Unforgettable is, Well, Unforgettable

UnforgettableUnforgettable
Eric James Stone
Baen Books
trade paper $15
ebook $7.55

So here’s an interesting little novel (by “little” I mean a reasonable length, not a doorstopper, IOW, a compliment) that plays with some scientific ideas in a new way.

Nat Morgan is literally forgettable.  One minute after you leave his presence, you will completely forget having met him.  No computer has any record of him.  He doesn’t show up on camera.  The only way he can leave a permanent record is by writing something down.  That’s the only method he has of being recalled.

So naturally, he works for the CIA.  There’s an entire prototcol he uses to get his handler to accept that what he says is true.  There’s also a file in his handler’s desk with enough information about Nat that the guy will trust him.

Nat is on an assignment to steal a quantum chip prototype when he and a beautiful Russian spy  (Are there any other kinds?  Only a few.) who is also trying to steal the chip are captured.  Things get interesting when she remembers him after they part ways.

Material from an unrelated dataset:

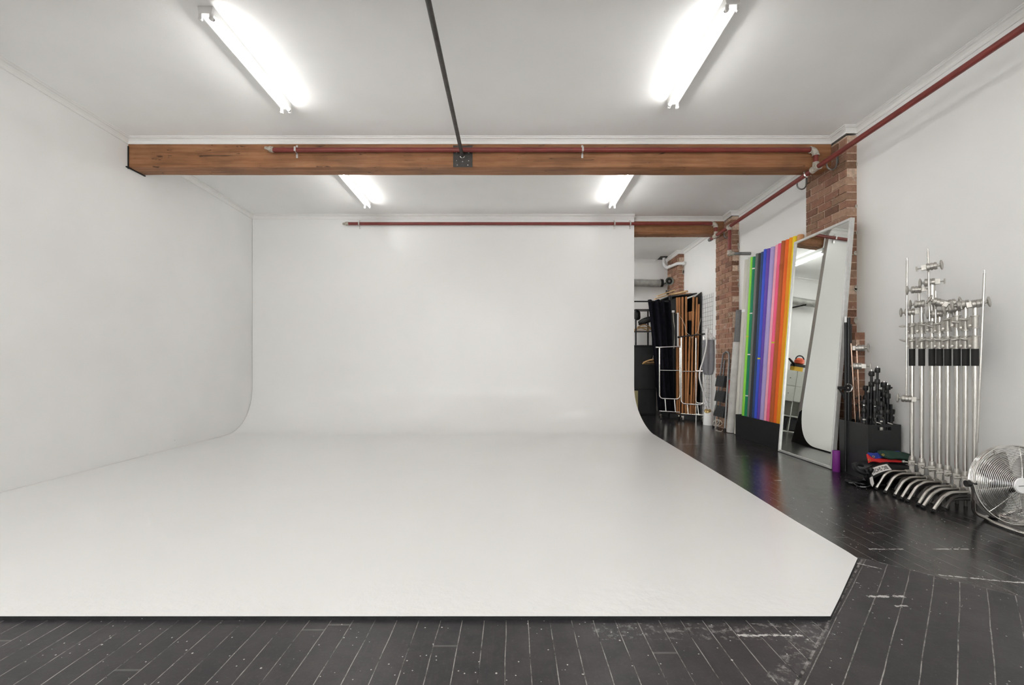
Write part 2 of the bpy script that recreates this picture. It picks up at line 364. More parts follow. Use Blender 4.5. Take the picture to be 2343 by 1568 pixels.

Soon he and Yelena are working together to try to stop an Iranian villain from bringing a new type of quantum computer online that will take over the world.

This was a fun spy thriller that owes as much to James Bond (and says so) as it does to scientific theory.  In fact, don’t think too much about the theory behind Nat’s ability.  Stone does a good job of coming up with a scientific explanation for what’s going on.  In fact, he did a better job than I was expecting.  I’ve a few physics degrees lying around, so getting me to buy any explanation of the forgetting aspect of Nat’s power was a hard sell.  Stone pulled it off, although there are places where he does engage in some handwaving or simplly skips the details, like how Nat manages to stay employed by the CIA once he’s hired.

There’s plenty of action in this one, and in many ways it’s a James Bond style novel, only without Nat bedding multiple women or killing people left and right, a la Bond.  The book has a relentless pace and rarely slows down.  Stone still manages to make Nat (and to a lesser extent Yelena and an Iranian scientist who wants to defect) to be a fully created character, not some cardboard cutout.

I’ve only seen the people-forget-me trick used once before, and that was in an early Larry Niven novel I read in high school.  (I want to say World of Ptaavs, but it’s been literally decades since I read the book and could be wrong.)  Stone’s take on the trope, if two examples can be called a trope, is a little different than Niven’s.  If I remember, Niven used this forgettable ability as a psi power, while Stone’s is completely quantum mechanical.  Still, that’s not bad company to be compared to.

This was a fun book, and I’m looking forward to Stone’s next one.